As a political rallying point, “free scooters” is fairly frivolous. But it’s a simple one, and it makes for an illuminating thought experiment if we start with the demand for free scooters, and work backwards from there. What else would you have to change so that scooters can be free? How could scooters be made available as a public service?

The main objection to free scooters is probably the possibility of theft. Even now, despite the putative “protections” afforded by the alarm sounds if someone tries to steal one (similar to a car alarm), people still manage to steal them and strip them for parts. To deter that, you could criminalise their theft, and increase the presence of law enforcement and/or electronic surveillance to the point where people are frightened into abiding by the law. But that in itself sounds pretty dystopian, and it isn’t really getting at the root cause of most theft, which is simply, poverty. If you want to disincentivise theft, then you need to reduce inequality. Not only will that remove the material reasons that drive people to theft, it will also go some way toward transforming peoples’ subjectivity such that public goods are respected. You’d have a much more communal notion of property and social welfare.

So what I’m really saying is that if you want free scooters, you need to vanquish inequality. Kind of that famous Carl Sagan quote: to make an apple pie from scratch, you must first create the universe.


The goal of this “scooters as a public service” thought experiment is to demonstrate that none of this can be done with the state as it is now. That’s the point which most criticism of the efficacy of public services fails to grasp. Tech libertarians, in particular, seem to love this line of reasoning; they point to existing government institutions that seem bureaucratic, inefficient, or corrupt and say, aren’t private companies a better alternative? Aren’t they leaner and savvier and ultimately more effective? How could these dumb socialists want more government?

But socialists don’t want more of the government as it is now. Socialists recognise that the state is a terrain of struggle, and that right now, its interests are more aligned with capital than actually serving the people it is ostensibly set up to serve. Scooters should be a free public service, along with healthcare, public transit, and really everything else (in due course). The fact that they’re not says less about the failure of public services as a whole, and more about the fact that our whole economic landscape has been designed such that multiple competing scooter companies can fight each other for dominance, with no discernible public benefit.

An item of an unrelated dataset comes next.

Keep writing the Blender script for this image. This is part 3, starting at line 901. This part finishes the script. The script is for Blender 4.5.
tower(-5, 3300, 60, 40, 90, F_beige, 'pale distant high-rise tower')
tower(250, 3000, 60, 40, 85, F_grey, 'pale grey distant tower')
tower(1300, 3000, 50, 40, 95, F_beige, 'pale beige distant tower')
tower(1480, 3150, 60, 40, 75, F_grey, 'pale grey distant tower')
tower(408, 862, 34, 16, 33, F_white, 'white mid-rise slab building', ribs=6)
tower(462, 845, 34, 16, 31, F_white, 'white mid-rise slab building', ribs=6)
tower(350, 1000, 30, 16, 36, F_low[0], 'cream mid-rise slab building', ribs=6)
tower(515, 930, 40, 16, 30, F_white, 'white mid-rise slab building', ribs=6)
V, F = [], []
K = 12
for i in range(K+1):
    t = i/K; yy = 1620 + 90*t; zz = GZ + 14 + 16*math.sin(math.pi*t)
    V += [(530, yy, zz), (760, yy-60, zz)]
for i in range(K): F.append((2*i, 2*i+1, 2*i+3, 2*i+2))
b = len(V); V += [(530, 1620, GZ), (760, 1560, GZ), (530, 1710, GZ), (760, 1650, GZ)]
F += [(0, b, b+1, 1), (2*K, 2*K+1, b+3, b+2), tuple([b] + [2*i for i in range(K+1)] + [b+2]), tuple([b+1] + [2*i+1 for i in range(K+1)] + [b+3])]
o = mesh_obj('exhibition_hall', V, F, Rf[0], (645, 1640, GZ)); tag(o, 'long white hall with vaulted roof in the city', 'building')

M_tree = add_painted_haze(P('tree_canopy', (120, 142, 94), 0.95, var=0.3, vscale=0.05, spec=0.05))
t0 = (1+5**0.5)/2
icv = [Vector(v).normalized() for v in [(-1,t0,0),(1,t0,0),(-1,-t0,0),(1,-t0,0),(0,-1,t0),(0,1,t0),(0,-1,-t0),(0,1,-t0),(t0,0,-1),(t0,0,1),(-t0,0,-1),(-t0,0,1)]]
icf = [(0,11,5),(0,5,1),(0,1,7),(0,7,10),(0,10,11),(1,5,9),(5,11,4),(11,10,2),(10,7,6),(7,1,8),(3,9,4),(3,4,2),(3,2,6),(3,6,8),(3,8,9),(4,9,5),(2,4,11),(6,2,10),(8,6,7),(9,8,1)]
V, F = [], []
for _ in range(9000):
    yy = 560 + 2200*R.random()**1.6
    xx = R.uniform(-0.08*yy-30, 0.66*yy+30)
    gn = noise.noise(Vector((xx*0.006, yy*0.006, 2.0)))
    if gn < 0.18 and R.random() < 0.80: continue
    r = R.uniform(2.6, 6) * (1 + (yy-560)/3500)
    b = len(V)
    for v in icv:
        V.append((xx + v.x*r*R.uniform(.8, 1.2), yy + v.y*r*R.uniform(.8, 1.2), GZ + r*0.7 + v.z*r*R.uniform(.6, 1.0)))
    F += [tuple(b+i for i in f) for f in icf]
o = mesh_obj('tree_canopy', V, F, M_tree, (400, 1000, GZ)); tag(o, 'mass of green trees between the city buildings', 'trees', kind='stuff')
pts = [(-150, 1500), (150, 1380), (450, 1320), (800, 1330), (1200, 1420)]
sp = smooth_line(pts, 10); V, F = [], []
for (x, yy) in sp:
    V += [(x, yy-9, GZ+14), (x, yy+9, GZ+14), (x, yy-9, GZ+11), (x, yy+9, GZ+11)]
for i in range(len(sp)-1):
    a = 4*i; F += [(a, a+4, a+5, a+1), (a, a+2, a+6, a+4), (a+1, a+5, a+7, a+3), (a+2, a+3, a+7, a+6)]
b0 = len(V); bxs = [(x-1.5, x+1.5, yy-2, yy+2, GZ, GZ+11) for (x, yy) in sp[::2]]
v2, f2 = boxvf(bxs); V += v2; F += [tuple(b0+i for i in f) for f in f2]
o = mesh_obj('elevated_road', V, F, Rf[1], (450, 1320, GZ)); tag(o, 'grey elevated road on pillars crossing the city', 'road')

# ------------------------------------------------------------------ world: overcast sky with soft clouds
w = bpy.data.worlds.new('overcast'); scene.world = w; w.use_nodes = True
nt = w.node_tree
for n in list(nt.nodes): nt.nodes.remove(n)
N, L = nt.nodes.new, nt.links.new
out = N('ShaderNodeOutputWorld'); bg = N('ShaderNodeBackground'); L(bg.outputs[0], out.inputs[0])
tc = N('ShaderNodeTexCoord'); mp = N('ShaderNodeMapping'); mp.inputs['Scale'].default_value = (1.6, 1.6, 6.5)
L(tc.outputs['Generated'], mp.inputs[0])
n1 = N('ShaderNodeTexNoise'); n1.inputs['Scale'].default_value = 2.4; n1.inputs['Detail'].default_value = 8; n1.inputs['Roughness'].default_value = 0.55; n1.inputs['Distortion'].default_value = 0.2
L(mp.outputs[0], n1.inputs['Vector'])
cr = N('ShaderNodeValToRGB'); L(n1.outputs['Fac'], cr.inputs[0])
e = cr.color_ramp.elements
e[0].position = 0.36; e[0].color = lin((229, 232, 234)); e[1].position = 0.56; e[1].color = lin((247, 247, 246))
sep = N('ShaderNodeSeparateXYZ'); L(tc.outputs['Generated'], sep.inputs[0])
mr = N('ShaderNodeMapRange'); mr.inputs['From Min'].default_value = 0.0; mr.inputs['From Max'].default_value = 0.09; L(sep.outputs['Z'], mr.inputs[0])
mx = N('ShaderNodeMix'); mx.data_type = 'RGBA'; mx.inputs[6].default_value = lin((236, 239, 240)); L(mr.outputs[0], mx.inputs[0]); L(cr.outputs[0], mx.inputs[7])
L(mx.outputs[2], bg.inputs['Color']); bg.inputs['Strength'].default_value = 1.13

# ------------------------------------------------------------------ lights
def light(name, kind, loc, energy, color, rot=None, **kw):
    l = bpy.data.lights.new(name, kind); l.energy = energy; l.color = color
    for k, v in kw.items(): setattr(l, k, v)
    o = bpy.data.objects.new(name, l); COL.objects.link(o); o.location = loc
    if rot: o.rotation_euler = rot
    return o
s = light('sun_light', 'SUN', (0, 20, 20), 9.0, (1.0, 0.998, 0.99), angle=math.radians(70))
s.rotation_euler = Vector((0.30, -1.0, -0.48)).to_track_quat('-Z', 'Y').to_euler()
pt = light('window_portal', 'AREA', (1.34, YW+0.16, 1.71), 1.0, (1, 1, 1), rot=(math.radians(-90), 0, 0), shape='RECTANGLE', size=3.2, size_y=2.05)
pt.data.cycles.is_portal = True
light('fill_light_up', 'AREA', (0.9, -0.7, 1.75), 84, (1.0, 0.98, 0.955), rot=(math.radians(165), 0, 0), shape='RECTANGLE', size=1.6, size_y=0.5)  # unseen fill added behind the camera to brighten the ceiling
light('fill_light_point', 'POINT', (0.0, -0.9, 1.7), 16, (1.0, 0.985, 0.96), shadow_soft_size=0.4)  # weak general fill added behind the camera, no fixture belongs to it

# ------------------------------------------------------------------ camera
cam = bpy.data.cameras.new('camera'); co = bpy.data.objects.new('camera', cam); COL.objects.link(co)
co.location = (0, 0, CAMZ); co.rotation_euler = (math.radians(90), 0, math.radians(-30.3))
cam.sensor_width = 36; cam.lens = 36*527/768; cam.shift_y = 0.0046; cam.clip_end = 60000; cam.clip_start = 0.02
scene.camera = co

We take for granted that this fairly basic technology is commercialised and deployed according to the whims of private enterprise, rather than treated as a public good to be used for the benefit of all. It doesn’t have to be this way. But that doesn’t mean it’s going to be an easy task, as if you could just press some big button labelled “nationalise” and everything would magically get better. To get to the point where nationalisation (or expropriation, or whatever you want to call it) is even a viable option requires a huge political fight, which you could reasonably sum up with one world: socialism. And there’s way more than free scooters at the end of that.